#### RECORDED DATA:
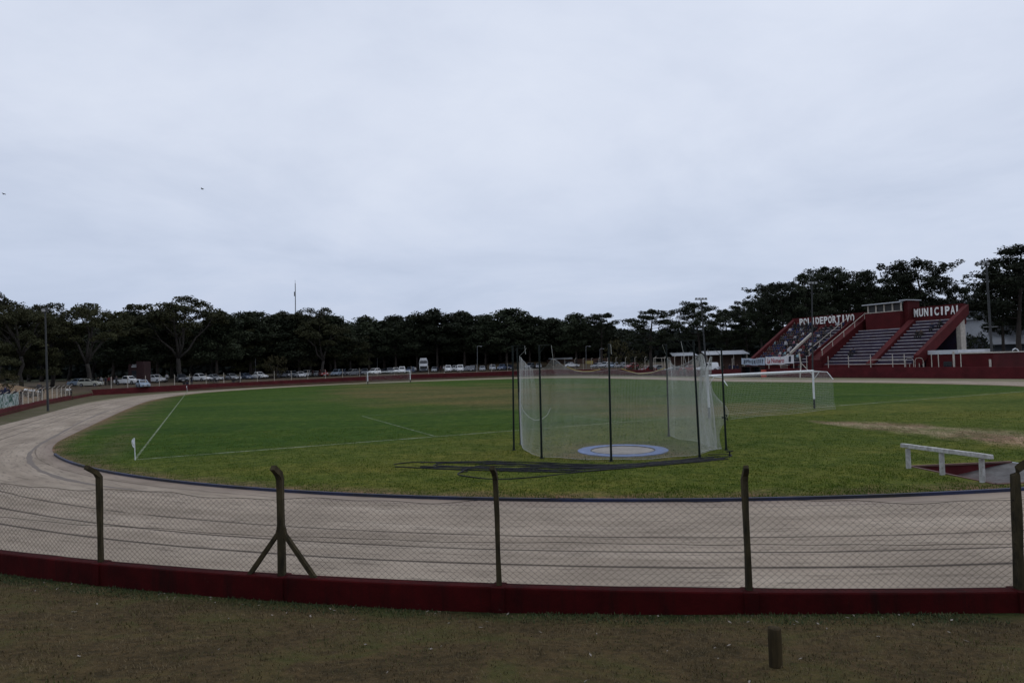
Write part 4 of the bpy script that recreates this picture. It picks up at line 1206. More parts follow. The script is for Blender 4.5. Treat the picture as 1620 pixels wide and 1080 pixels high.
def car_proto(name, kind):
    """+x is forward. low: outline of the lower body; cab: outline of the cabin"""
    root = empty(name)
    P = {
     'sedan': dict(L=4.4, W=.86, low=[(-2.2,.32),(-2.16,.62),(-2.1,.86),(-1.5,.92),(.85,.90),(1.6,.80),(2.1,.68),(2.2,.50),(2.18,.30),(1.9,.20),(-1.9,.20)], cab=[(-1.62,.91),(-1.02,1.36),(-.5,1.44),(.1,1.42),(.95,.90)], wb=(-1.32,1.35)),
     'hatch': dict(L=3.9, W=.83, low=[(-1.92,.32),(-1.95,.6),(-1.9,.92),(-1.4,.95),(.8,.93),(1.5,.82),(1.85,.70),(1.95,.5),(1.93,.3),(1.7,.2),(-1.7,.2)], cab=[(-1.88,.93),(-1.58,1.40),(-1.2,1.49),(-.05,1.47),(.88,.93)], wb=(-1.18,1.22)),
     'suv': dict(L=4.5, W=.92, low=[(-2.22,.42),(-2.25,.7),(-2.2,1.06),(-1.6,1.08),(.85,1.05),(1.7,.98),(2.15,.85),(2.25,.6),(2.22,.4),(1.95,.3),(-1.95,.3)], cab=[(-2.17,1.07),(-1.9,1.62),(-1.5,1.73),(-.1,1.71),(.85,1.05)], wb=(-1.35,1.40)),
     'pickup': dict(L=5.1, W=.92, low=[(-2.5,.45),(-2.55,.65),(-2.52,1.05),(-.72,1.08),(1.0,1.06),(1.9,.98),(2.42,.86),(2.52,.62),(2.48,.42),(2.2,.32),(-2.2,.36)], cab=[(-.75,1.07),(-.66,1.62),(-.3,1.73),(.35,1.71),(1.12,1.06)], wb=(-1.6,1.55)),
     'van': dict(L=4.6, W=.93, low=[(-2.3,.36),(-2.3,.7),(-2.28,1.15),(.9,1.12),(1.75,1.0),(2.2,.86),(2.3,.6),(2.28,.36),(2.0,.26),(-2.0,.26)], cab=[(-2.27,1.14),(-2.2,1.9),(-1.9,1.98),(.3,1.95),(1.35,1.11)], wb=(-1.45,1.5)),
    }[kind]
    W = P['W']
    mb = MB(); mb.prism(P['low'], [W*(.90 if z < .3 else .97 if z > .85 else 1.0) for x, z in P['low']])
    body = mb.build('body', PAINT['white'], root, bevel=.05)
    # wheel arches as dark recesses standing 3 mm proud
    mb = MB(); mb.prism(P['cab'], [W*.93 if z < P['cab'][0][1]+.06 else W*.76 for x, z in P['cab']]); mb.build('cabin', PAINT['white'], root, bevel=.04)
    c = P['cab']
    def pane(name, pts):
        m_ = MB(); n = len(m_.v); m_.v += [Vector(p) for p in pts]; m_.f.append(tuple(range(len(pts)))); m_.m.append(0); m_.build(name, M['glass'], root)
    yb, yt_ = W*.93, W*.76
    zb = c[0][1]
    def lerpw(z): return yb + (yt_-yb)*min(1, max(0, (z-zb)/(c[2][1]-.08-zb)))
    # windscreen and rear window follow the sloping ends of the cabin
    def slope(a, b, nm, s):
        p = Vector((a[0],0,a[1])); q = Vector((b[0],0,b[1])); n = Vector((-(q.z-p.z), 0, q.x-p.x)); n.normalize(); n *= .006*s
        lo = p.lerp(q,.12)+n; hi = p.lerp(q,.88)+n
        pane(nm, [(lo.x,-lerpw(lo.z)*.9,lo.z),(lo.x,lerpw(lo.z)*.9,lo.z),(hi.x,lerpw(hi.z)*.86,hi.z),(hi.x,-lerpw(hi.z)*.86,hi.z)])
    slope(c[-1], c[-2], 'windscreen', -1); slope(c[0], c[1], 'rear_window', 1)
    for s in (-1, 1):
        z0, z1 = zb+.07, c[2][1]-.12
        xb = lambda z, a, b: a[0] + (b[0]-a[0])*(z-a[1])/(b[1]-a[1])
        x0b, x0t = xb(z0,c[0],c[1])+.12, xb(min(z1, c[1][1]),c[0],c[1])+.12
        x1b, x1t = xb(z0,c[-1],c[-2])-.14, xb(min(z1, c[-2][1]),c[-1],c[-2])-.12
        mid0, mid1 = (x0b+x1b)/2, (x0t+x1t)/2
        if kind == 'van': x0b = x0t = mid0 - .2; 
        for (a0, a1, b0, b1) in ([(x0b, x0t, mid0-.04, mid1-.04), (mid0+.04, mid1+.04, x1b, x1t)] if kind not in ('pickup', 'van') else [(x0b, x0t, x1b, x1t)]):
            f = lambda x, z: (x, s*(lerpw(z)+.012), z)
            pts = [f(a0,z0), f(b0,z0), f(b1,z1), f(a1,z1)]
            pane('side_window', pts if s < 0 else pts[::-1])
        fx_, fz = P['low'][-5 if kind != 'van' else -5]; 
        fr_ = max(x for x, z in P['low']); re_ = min(x for x, z in P['low'])
        mb = MB(); mb.box((fr_-.05, s*W*.70, .70 if kind in ('sedan','hatch') else .82), (.16,.36,.14)); mb.build('headlight', M['lamp_glass'], root)
        mb = MB(); mb.box((re_+.03, s*W*.80, .78 if kind in ('sedan','hatch') else .92), (.10,.22,.18)); mb.build('tail_light', M['lamp_red'], root)
        mb = MB(); mb.box((.72 if kind != 'van' else 1.15, s*(W+.09), zb+.08), (.10,.18,.13)); mb.build('wing_mirror', M['trim'], root)
        for x in P['wb']: wheel(root, x, s*(W-.07), .31 if kind in ('sedan','hatch') else .37)
    mb = MB(); mb.box((fr_-.01, 0, .47), (.07, W*1.1, .17)); mb.build('grille', M['trim'], root)
    mb = MB(); mb.box((fr_+.03, 0, .42), (.02, .5, .11)); mb.build('number_plate', M['plate'], root)
    if kind == 'pickup':
        mb = MB(); mb.box((-1.62, 0, 1.075), (1.66, W*1.7, .02)); mb.build('load_bed', M['trim'], root)
    return root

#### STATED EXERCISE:
Count every line above that holds the word "follow", and state the number and nothing more.

#### EXPECTED ANSWER:
2